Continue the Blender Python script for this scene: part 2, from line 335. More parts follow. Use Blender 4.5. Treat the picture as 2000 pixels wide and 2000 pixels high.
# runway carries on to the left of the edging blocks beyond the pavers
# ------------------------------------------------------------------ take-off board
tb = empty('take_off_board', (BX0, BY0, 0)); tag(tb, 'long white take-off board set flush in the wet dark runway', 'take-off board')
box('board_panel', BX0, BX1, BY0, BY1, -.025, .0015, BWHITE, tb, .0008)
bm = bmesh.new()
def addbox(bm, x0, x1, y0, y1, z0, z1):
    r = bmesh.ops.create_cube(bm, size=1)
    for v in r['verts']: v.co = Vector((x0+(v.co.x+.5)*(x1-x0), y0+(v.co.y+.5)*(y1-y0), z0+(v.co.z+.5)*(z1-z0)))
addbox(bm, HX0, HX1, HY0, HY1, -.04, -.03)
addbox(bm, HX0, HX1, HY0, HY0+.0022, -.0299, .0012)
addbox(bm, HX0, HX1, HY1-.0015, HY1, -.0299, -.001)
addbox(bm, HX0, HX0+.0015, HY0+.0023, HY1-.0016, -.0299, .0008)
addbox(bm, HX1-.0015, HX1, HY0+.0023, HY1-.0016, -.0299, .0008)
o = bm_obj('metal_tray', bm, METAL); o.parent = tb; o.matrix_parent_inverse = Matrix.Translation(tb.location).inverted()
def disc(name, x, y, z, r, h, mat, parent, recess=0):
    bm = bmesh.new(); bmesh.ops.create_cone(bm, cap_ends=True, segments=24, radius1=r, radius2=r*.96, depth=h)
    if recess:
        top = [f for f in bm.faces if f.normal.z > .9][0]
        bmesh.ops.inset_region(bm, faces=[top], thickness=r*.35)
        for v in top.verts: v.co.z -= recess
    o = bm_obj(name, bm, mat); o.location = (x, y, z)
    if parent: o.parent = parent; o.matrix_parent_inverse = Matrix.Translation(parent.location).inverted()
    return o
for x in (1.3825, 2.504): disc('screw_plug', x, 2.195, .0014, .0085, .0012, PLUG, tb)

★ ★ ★

WORK TO DO: Repeat the listing in full, keeping every line exactly as it is.

RESPONSE TO THIS EXERCISE:
Continue the Blender Python script for this scene: part 2, from line 335. More parts follow. Use Blender 4.5. Treat the picture as 2000 pixels wide and 2000 pixels high.
# runway carries on to the left of the edging blocks beyond the pavers
# ------------------------------------------------------------------ take-off board
tb = empty('take_off_board', (BX0, BY0, 0)); tag(tb, 'long white take-off board set flush in the wet dark runway', 'take-off board')
box('board_panel', BX0, BX1, BY0, BY1, -.025, .0015, BWHITE, tb, .0008)
bm = bmesh.new()
def addbox(bm, x0, x1, y0, y1, z0, z1):
    r = bmesh.ops.create_cube(bm, size=1)
    for v in r['verts']: v.co = Vector((x0+(v.co.x+.5)*(x1-x0), y0+(v.co.y+.5)*(y1-y0), z0+(v.co.z+.5)*(z1-z0)))
addbox(bm, HX0, HX1, HY0, HY1, -.04, -.03)
addbox(bm, HX0, HX1, HY0, HY0+.0022, -.0299, .0012)
addbox(bm, HX0, HX1, HY1-.0015, HY1, -.0299, -.001)
addbox(bm, HX0, HX0+.0015, HY0+.0023, HY1-.0016, -.0299, .0008)
addbox(bm, HX1-.0015, HX1, HY0+.0023, HY1-.0016, -.0299, .0008)
o = bm_obj('metal_tray', bm, METAL); o.parent = tb; o.matrix_parent_inverse = Matrix.Translation(tb.location).inverted()
def disc(name, x, y, z, r, h, mat, parent, recess=0):
    bm = bmesh.new(); bmesh.ops.create_cone(bm, cap_ends=True, segments=24, radius1=r, radius2=r*.96, depth=h)
    if recess:
        top = [f for f in bm.faces if f.normal.z > .9][0]
        bmesh.ops.inset_region(bm, faces=[top], thickness=r*.35)
        for v in top.verts: v.co.z -= recess
    o = bm_obj(name, bm, mat); o.location = (x, y, z)
    if parent: o.parent = parent; o.matrix_parent_inverse = Matrix.Translation(parent.location).inverted()
    return o
for x in (1.3825, 2.504): disc('screw_plug', x, 2.195, .0014, .0085, .0012, PLUG, tb)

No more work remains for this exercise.